Apollo Group Inc. (APOL), the largest U.S. for-profit college chain, fell the most in two years after forecasting revenue for fiscal 2013 that missed analysts’ estimates and announcing it would close campuses and cut jobs.

Apollo, which operates the University of Phoenix, has dropped 59 percent this year, making it the worst-performing stock in the Standard & Poor’s 500 Index.

Fewer students are signing up to attend Apollo and other for-profit colleges amid high U.S. unemployment and federal and state investigations raising questions about the schools’ loan defaults and marketing claims. Apollo’s results demonstrate that investors should avoid the education industry, said Peter Appert, an analyst with Piper Jaffray & Co. in San Francisco.

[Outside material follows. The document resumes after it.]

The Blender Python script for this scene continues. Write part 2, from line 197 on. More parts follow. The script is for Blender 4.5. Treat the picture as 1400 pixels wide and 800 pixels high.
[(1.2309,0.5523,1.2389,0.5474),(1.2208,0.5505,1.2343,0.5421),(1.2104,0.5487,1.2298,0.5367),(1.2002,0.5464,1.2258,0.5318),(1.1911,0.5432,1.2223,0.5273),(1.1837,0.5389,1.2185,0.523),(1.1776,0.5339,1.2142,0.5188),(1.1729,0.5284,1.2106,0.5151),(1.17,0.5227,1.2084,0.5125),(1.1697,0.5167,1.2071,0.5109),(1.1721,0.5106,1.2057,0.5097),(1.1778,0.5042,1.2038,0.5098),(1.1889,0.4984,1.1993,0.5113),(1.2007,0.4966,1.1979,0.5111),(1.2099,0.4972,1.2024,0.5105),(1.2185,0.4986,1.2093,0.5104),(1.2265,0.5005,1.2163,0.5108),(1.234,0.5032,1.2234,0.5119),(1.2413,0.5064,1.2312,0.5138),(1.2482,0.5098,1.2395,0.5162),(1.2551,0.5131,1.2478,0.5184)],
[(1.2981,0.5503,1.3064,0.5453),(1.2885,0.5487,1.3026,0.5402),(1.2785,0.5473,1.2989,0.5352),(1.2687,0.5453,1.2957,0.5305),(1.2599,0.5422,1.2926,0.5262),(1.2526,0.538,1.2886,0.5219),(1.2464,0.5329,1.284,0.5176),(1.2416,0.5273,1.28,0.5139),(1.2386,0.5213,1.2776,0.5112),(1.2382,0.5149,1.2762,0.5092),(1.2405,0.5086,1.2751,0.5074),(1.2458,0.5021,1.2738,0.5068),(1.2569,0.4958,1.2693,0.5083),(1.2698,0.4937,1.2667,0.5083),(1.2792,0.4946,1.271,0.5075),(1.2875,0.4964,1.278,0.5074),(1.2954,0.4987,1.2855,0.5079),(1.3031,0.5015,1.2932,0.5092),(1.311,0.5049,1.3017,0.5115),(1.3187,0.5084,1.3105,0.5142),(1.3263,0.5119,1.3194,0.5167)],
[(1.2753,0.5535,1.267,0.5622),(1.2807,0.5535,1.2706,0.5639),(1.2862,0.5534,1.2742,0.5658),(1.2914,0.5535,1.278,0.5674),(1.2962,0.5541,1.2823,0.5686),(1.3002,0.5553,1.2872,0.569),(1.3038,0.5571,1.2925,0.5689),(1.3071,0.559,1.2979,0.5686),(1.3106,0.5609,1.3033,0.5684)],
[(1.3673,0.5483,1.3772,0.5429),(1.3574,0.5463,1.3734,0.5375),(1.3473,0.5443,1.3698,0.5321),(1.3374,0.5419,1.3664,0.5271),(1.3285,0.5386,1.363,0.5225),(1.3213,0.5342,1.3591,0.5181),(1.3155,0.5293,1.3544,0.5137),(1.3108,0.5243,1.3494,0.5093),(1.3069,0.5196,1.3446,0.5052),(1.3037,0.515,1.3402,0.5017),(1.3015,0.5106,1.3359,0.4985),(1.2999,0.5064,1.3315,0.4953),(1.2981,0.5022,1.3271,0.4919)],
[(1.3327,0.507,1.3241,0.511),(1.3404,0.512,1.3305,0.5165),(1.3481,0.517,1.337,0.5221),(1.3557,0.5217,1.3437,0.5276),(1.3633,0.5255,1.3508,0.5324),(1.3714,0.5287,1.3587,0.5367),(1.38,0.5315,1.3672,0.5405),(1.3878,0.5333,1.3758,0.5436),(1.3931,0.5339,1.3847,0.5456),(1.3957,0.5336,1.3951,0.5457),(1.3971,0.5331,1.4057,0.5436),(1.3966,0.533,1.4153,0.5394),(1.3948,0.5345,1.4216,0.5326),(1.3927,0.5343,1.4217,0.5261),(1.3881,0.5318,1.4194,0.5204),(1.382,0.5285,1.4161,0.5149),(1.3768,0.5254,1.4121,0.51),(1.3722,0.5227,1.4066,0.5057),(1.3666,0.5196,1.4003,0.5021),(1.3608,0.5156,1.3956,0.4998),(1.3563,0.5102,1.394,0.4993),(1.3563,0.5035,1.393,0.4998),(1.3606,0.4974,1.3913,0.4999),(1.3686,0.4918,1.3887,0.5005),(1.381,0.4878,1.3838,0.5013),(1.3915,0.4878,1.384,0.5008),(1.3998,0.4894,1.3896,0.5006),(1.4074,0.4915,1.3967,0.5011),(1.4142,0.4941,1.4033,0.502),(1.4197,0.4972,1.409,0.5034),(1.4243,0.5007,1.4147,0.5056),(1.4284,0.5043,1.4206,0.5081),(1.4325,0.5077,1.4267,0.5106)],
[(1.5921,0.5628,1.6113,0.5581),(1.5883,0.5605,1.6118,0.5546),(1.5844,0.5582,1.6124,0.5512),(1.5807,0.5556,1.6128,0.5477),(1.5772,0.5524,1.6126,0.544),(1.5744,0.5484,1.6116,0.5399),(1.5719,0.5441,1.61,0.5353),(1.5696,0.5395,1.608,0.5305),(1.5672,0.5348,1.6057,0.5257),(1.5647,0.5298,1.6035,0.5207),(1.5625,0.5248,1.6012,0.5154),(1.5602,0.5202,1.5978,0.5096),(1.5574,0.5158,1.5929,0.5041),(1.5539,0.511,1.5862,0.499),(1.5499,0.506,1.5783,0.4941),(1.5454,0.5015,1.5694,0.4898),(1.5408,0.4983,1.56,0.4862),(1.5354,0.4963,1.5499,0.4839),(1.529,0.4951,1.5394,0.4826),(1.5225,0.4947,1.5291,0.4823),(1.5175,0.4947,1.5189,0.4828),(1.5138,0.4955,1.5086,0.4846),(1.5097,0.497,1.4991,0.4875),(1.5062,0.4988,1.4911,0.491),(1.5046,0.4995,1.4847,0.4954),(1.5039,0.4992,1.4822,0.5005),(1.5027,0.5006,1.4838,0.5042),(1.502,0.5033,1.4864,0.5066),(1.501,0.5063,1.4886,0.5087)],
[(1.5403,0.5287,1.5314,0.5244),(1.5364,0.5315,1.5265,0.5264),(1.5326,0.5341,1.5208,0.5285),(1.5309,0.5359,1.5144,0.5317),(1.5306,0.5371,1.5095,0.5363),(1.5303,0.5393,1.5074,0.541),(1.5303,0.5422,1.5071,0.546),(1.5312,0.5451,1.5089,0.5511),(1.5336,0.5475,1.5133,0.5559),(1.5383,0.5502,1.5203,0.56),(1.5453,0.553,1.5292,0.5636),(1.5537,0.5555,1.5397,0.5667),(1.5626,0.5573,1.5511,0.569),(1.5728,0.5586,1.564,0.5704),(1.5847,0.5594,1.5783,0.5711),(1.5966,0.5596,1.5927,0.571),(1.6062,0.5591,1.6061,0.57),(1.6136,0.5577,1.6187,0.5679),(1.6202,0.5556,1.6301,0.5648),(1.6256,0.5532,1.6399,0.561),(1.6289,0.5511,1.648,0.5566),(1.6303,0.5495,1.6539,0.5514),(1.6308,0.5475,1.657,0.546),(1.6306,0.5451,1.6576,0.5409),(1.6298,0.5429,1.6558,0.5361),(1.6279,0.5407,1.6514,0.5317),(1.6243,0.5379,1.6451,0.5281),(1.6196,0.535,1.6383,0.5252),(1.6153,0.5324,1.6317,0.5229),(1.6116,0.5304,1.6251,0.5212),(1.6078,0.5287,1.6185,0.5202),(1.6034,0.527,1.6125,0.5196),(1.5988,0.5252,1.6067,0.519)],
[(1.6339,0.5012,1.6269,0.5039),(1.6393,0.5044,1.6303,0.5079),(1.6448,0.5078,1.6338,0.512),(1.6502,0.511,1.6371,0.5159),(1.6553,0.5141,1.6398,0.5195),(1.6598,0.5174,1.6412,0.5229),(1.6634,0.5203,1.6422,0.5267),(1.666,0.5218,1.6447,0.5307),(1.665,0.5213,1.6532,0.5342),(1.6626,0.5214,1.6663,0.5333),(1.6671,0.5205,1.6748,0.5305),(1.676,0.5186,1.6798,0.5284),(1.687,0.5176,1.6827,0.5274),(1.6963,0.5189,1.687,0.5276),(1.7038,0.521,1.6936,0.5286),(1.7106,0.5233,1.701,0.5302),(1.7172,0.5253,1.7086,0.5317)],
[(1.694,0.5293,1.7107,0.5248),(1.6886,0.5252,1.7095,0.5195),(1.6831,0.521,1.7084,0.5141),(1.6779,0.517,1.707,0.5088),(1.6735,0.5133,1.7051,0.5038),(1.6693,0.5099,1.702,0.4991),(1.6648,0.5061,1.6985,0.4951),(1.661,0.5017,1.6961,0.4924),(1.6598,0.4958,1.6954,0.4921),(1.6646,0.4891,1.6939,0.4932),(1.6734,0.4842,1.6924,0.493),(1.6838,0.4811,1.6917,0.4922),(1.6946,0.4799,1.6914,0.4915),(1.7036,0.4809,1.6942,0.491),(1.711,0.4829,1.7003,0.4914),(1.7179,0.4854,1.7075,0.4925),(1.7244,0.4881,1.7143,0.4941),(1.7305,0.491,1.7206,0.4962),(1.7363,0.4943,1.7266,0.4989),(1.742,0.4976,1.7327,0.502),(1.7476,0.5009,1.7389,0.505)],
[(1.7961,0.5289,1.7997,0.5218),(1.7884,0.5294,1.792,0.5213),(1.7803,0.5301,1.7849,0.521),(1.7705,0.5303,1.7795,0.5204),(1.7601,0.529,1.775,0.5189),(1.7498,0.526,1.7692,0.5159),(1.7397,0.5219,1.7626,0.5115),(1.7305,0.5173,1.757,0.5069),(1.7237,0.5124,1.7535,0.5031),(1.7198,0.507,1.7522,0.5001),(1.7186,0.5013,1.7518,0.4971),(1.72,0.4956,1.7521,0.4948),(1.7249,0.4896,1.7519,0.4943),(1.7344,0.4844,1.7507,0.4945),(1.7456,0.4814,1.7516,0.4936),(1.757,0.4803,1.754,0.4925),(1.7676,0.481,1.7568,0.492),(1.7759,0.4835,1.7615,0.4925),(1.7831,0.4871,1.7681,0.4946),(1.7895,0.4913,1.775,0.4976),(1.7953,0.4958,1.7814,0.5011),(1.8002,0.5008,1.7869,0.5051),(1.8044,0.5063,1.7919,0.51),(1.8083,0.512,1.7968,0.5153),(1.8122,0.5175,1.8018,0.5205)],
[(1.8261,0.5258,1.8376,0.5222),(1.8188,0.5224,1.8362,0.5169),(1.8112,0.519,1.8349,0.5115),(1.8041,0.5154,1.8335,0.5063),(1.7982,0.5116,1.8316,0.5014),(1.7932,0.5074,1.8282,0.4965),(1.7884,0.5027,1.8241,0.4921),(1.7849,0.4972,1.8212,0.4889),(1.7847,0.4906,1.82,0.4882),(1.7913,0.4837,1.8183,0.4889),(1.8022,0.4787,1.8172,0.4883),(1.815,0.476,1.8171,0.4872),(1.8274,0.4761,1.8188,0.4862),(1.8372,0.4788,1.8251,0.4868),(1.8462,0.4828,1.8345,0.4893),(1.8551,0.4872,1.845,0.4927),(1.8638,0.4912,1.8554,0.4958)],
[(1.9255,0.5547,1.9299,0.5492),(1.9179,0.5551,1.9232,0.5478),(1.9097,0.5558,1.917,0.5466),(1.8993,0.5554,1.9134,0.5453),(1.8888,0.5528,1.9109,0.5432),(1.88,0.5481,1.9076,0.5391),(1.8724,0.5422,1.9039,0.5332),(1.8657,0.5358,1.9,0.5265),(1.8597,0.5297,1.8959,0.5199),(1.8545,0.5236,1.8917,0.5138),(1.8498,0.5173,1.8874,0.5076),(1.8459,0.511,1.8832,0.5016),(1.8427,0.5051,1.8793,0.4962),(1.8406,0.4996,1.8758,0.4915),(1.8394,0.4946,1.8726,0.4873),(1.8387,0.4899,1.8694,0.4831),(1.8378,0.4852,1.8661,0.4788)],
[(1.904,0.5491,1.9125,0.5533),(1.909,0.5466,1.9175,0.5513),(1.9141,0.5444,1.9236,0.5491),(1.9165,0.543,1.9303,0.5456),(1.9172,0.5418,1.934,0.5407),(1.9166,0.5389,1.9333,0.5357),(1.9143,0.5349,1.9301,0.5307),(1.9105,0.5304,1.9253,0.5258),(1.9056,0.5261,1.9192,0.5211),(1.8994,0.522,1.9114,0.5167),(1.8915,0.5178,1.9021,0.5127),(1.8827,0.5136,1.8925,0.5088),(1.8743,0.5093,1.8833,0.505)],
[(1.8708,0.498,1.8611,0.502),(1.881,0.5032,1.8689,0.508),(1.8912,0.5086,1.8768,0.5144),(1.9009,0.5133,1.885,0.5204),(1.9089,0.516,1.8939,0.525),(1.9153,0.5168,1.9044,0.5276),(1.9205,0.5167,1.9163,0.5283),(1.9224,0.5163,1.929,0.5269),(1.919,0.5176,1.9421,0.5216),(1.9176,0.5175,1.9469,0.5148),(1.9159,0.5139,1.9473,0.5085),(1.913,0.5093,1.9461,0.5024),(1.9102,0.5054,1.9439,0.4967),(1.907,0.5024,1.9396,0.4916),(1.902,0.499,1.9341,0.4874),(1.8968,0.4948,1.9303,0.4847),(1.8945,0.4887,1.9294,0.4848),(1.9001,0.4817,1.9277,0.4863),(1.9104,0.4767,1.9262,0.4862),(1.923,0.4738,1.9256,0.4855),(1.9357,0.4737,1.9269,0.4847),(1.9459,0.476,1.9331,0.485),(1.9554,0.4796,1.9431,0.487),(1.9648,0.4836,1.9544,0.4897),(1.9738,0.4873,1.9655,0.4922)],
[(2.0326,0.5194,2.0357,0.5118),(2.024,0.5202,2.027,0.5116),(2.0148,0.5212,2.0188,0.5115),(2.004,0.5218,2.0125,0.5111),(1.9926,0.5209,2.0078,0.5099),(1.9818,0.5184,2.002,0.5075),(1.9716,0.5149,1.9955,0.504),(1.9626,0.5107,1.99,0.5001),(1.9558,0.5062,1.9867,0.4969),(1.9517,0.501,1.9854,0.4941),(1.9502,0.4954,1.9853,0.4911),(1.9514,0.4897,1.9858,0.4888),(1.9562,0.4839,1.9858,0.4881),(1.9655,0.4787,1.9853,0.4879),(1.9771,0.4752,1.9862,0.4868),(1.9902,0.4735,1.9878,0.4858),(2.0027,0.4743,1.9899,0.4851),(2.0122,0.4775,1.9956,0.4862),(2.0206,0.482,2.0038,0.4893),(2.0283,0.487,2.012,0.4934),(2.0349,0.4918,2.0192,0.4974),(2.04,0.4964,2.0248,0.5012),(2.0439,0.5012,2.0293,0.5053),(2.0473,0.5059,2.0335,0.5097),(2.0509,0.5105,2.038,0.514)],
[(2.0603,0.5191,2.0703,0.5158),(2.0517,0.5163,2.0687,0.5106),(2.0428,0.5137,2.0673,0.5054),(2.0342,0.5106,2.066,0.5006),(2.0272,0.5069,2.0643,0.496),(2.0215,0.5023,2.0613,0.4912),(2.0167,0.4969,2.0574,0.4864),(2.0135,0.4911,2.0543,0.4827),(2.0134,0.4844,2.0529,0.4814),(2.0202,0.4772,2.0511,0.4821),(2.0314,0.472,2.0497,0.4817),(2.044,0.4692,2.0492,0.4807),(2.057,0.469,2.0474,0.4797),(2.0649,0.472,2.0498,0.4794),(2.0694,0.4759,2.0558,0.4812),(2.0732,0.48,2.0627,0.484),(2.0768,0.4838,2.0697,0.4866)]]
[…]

“Education stocks are value traps, burdened by a downward bias in estimates, limited enrollment visibility and increasingly intense competitive dynamics,” Appert, who has a neutral rating on shares, wrote in a note to investors today.

Apollo dropped 20 percent to $21.96 at 1:46 p.m. in New York, the most since October 2010. A Bloomberg index of 13 education stocks slid as much as 8.4 percent, the biggest drop in more than seven months.

For the year ending in August 2013, sales will be $3.65 billion to $3.8 billion, Phoenix-based Apollo said yesterday in a statement. Analysts on average projected revenue of $4.07 billion, based on estimates compiled by Bloomberg. Over the past year, enrollment at the University of Phoenix fell 14 percent to 328,400 students.

‘More Nimble’

The company said it will take steps to reduce annual operating expenses by at least $300 million by 2014. It will close 115 University of Phoenix locations, including 25 campuses and 90 smaller centers. The company will continue to operate 112 locations. Apollo is also cutting 800 jobs over the next fiscal year, according to the statement.

“We’re positioning ourselves to be more nimble, more competitive and more successful for all of our stakeholders in Apollo,” Chief Executive Officer Greg Cappelli said yesterday on a conference call with analysts.

Bank of America Merrill Lynch lowered its rating on Apollo today to “neutral” from “buy.”

Net income in the fourth quarter ended Aug. 31 fell 60 percent to $75.4 million, or 66 cents a share, from $188.6 million, or $1.37, a year earlier, Apollo said. Profit excluding some items was 52 cents a share, topping the 49-cent average of analysts’ estimates.

Sales in the three-month period declined 11 percent to $996.5 million, below the average $1.01 billion estimate of analysts.